:: WRITTEN PROBLEM ::
From the listing that follows, extract every line and set it down unaltered.

:: INFORMATION PROVIDED ::
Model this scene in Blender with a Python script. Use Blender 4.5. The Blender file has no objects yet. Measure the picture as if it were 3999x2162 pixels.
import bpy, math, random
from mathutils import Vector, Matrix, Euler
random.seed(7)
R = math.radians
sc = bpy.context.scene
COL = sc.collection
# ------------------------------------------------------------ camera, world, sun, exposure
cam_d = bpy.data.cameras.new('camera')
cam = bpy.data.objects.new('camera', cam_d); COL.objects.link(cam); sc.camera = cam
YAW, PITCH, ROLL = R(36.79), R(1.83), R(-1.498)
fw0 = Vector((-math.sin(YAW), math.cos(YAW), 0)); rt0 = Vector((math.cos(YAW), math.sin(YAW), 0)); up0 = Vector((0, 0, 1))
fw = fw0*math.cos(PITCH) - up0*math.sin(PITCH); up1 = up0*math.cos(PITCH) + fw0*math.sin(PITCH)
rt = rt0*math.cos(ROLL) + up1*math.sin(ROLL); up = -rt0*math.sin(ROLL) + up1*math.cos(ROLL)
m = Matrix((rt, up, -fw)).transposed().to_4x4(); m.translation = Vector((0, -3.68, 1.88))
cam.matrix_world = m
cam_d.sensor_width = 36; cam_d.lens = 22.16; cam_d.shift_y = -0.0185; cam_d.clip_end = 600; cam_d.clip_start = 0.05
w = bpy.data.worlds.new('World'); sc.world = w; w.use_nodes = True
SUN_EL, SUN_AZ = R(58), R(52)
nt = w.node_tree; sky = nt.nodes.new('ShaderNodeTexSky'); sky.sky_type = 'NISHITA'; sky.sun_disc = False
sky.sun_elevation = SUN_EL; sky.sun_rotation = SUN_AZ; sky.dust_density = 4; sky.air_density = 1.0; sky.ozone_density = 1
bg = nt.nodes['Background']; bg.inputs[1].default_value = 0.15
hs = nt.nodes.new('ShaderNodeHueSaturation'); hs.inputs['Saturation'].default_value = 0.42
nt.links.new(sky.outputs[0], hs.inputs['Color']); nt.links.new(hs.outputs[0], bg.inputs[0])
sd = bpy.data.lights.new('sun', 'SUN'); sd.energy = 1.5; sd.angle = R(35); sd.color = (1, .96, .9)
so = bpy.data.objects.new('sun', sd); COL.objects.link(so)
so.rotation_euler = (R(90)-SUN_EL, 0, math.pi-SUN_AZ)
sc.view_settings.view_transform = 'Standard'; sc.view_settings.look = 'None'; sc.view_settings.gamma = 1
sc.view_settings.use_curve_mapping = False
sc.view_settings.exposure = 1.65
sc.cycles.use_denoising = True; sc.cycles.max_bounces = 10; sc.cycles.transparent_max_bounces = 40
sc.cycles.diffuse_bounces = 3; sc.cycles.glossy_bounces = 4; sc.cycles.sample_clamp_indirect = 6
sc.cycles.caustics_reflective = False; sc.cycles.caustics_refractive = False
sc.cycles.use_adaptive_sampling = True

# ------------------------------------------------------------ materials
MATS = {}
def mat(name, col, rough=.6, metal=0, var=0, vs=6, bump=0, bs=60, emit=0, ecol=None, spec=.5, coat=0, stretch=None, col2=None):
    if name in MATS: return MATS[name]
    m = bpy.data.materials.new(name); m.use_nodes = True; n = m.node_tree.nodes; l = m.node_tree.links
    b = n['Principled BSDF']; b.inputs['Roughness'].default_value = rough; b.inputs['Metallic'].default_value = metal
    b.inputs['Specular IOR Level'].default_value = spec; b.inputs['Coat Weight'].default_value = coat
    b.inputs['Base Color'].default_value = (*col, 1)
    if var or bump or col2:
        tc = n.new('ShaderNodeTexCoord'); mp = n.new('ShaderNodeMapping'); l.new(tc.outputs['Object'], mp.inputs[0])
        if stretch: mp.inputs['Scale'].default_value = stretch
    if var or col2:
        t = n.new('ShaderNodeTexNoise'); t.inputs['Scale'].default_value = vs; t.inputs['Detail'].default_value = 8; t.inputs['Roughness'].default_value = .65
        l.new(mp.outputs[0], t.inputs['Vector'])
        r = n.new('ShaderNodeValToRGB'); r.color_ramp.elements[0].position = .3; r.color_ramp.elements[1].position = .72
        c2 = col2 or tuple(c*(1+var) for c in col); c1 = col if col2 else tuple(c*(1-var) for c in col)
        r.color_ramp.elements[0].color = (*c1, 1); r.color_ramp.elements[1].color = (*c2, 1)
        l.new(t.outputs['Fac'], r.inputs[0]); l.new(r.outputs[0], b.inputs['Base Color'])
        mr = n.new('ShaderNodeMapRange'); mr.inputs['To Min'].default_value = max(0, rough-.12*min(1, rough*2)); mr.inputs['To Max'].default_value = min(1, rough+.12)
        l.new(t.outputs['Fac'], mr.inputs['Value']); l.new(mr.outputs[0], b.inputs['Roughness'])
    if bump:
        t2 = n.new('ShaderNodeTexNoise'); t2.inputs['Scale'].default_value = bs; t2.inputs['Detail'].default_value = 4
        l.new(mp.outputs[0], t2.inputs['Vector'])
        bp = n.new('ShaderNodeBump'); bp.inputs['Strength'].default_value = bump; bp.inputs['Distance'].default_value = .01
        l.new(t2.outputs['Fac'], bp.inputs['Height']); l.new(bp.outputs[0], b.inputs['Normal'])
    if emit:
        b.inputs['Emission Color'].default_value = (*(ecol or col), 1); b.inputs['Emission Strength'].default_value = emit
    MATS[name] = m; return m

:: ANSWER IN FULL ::
Model this scene in Blender with a Python script. Use Blender 4.5. The Blender file has no objects yet. Measure the picture as if it were 3999x2162 pixels.
import bpy, math, random
from mathutils import Vector, Matrix, Euler
random.seed(7)
R = math.radians
sc = bpy.context.scene
COL = sc.collection
# ------------------------------------------------------------ camera, world, sun, exposure
cam_d = bpy.data.cameras.new('camera')
cam = bpy.data.objects.new('camera', cam_d); COL.objects.link(cam); sc.camera = cam
YAW, PITCH, ROLL = R(36.79), R(1.83), R(-1.498)
fw0 = Vector((-math.sin(YAW), math.cos(YAW), 0)); rt0 = Vector((math.cos(YAW), math.sin(YAW), 0)); up0 = Vector((0, 0, 1))
fw = fw0*math.cos(PITCH) - up0*math.sin(PITCH); up1 = up0*math.cos(PITCH) + fw0*math.sin(PITCH)
rt = rt0*math.cos(ROLL) + up1*math.sin(ROLL); up = -rt0*math.sin(ROLL) + up1*math.cos(ROLL)
m = Matrix((rt, up, -fw)).transposed().to_4x4(); m.translation = Vector((0, -3.68, 1.88))
cam.matrix_world = m
cam_d.sensor_width = 36; cam_d.lens = 22.16; cam_d.shift_y = -0.0185; cam_d.clip_end = 600; cam_d.clip_start = 0.05
w = bpy.data.worlds.new('World'); sc.world = w; w.use_nodes = True
SUN_EL, SUN_AZ = R(58), R(52)
nt = w.node_tree; sky = nt.nodes.new('ShaderNodeTexSky'); sky.sky_type = 'NISHITA'; sky.sun_disc = False
sky.sun_elevation = SUN_EL; sky.sun_rotation = SUN_AZ; sky.dust_density = 4; sky.air_density = 1.0; sky.ozone_density = 1
bg = nt.nodes['Background']; bg.inputs[1].default_value = 0.15
hs = nt.nodes.new('ShaderNodeHueSaturation'); hs.inputs['Saturation'].default_value = 0.42
nt.links.new(sky.outputs[0], hs.inputs['Color']); nt.links.new(hs.outputs[0], bg.inputs[0])
sd = bpy.data.lights.new('sun', 'SUN'); sd.energy = 1.5; sd.angle = R(35); sd.color = (1, .96, .9)
so = bpy.data.objects.new('sun', sd); COL.objects.link(so)
so.rotation_euler = (R(90)-SUN_EL, 0, math.pi-SUN_AZ)
sc.view_settings.view_transform = 'Standard'; sc.view_settings.look = 'None'; sc.view_settings.gamma = 1
sc.view_settings.use_curve_mapping = False
sc.view_settings.exposure = 1.65
sc.cycles.use_denoising = True; sc.cycles.max_bounces = 10; sc.cycles.transparent_max_bounces = 40
sc.cycles.diffuse_bounces = 3; sc.cycles.glossy_bounces = 4; sc.cycles.sample_clamp_indirect = 6
sc.cycles.caustics_reflective = False; sc.cycles.caustics_refractive = False
sc.cycles.use_adaptive_sampling = True

# ------------------------------------------------------------ materials
MATS = {}
def mat(name, col, rough=.6, metal=0, var=0, vs=6, bump=0, bs=60, emit=0, ecol=None, spec=.5, coat=0, stretch=None, col2=None):
    if name in MATS: return MATS[name]
    m = bpy.data.materials.new(name); m.use_nodes = True; n = m.node_tree.nodes; l = m.node_tree.links
    b = n['Principled BSDF']; b.inputs['Roughness'].default_value = rough; b.inputs['Metallic'].default_value = metal
    b.inputs['Specular IOR Level'].default_value = spec; b.inputs['Coat Weight'].default_value = coat
    b.inputs['Base Color'].default_value = (*col, 1)
    if var or bump or col2:
        tc = n.new('ShaderNodeTexCoord'); mp = n.new('ShaderNodeMapping'); l.new(tc.outputs['Object'], mp.inputs[0])
        if stretch: mp.inputs['Scale'].default_value = stretch
    if var or col2:
        t = n.new('ShaderNodeTexNoise'); t.inputs['Scale'].default_value = vs; t.inputs['Detail'].default_value = 8; t.inputs['Roughness'].default_value = .65
        l.new(mp.outputs[0], t.inputs['Vector'])
        r = n.new('ShaderNodeValToRGB'); r.color_ramp.elements[0].position = .3; r.color_ramp.elements[1].position = .72
        c2 = col2 or tuple(c*(1+var) for c in col); c1 = col if col2 else tuple(c*(1-var) for c in col)
        r.color_ramp.elements[0].color = (*c1, 1); r.color_ramp.elements[1].color = (*c2, 1)
        l.new(t.outputs['Fac'], r.inputs[0]); l.new(r.outputs[0], b.inputs['Base Color'])
        mr = n.new('ShaderNodeMapRange'); mr.inputs['To Min'].default_value = max(0, rough-.12*min(1, rough*2)); mr.inputs['To Max'].default_value = min(1, rough+.12)
        l.new(t.outputs['Fac'], mr.inputs['Value']); l.new(mr.outputs[0], b.inputs['Roughness'])
    if bump:
        t2 = n.new('ShaderNodeTexNoise'); t2.inputs['Scale'].default_value = bs; t2.inputs['Detail'].default_value = 4
        l.new(mp.outputs[0], t2.inputs['Vector'])
        bp = n.new('ShaderNodeBump'); bp.inputs['Strength'].default_value = bump; bp.inputs['Distance'].default_value = .01
        l.new(t2.outputs['Fac'], bp.inputs['Height']); l.new(bp.outputs[0], b.inputs['Normal'])
    if emit:
        b.inputs['Emission Color'].default_value = (*(ecol or col), 1); b.inputs['Emission Strength'].default_value = emit
    MATS[name] = m; return m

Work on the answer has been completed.